Author David Yallop, in his book In God's Name (p. 58) has portrayed Humanae Vitae in stark terms indeed:

"On a disaster scale for the Roman Catholic Church it measures higher than its treatment of Galileo in the 17th century"

Again, the implicit assumption in this egregious encylcical (and a later one, 'Veritatis Splendor' penned by Pope John Paul II) is that procreation takes precedence over any other function of sexual intercourse. In other words, the Roman Catholic Church has, by virtue of its Natural law doctrine, succeeded in reducing the human sex act to the same one as occurs in common lower animals. In the words of Elizabeth Daugherty, 'The Lessons of Zoology' in Contraception and Holiness (1964, p. 110):

"Why do we call secondary the ends of the sexual act which have been accorded in full measure to us, and why do we call primary the end which we share with the lower animals?"

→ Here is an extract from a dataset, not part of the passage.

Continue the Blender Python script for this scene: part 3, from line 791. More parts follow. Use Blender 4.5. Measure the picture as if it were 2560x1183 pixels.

If the Pope can answer that then he might be able to answer truthfully why he would casually permit the deaths of millions in order that the sexual end in common with the lower animals prevailed.

Perhaps because he considers humans as expendable as the lower animals, since both now stand to be wiped out by a phenomenon (human-induced global warming) driven expressly by intolerable increases in population of human beings.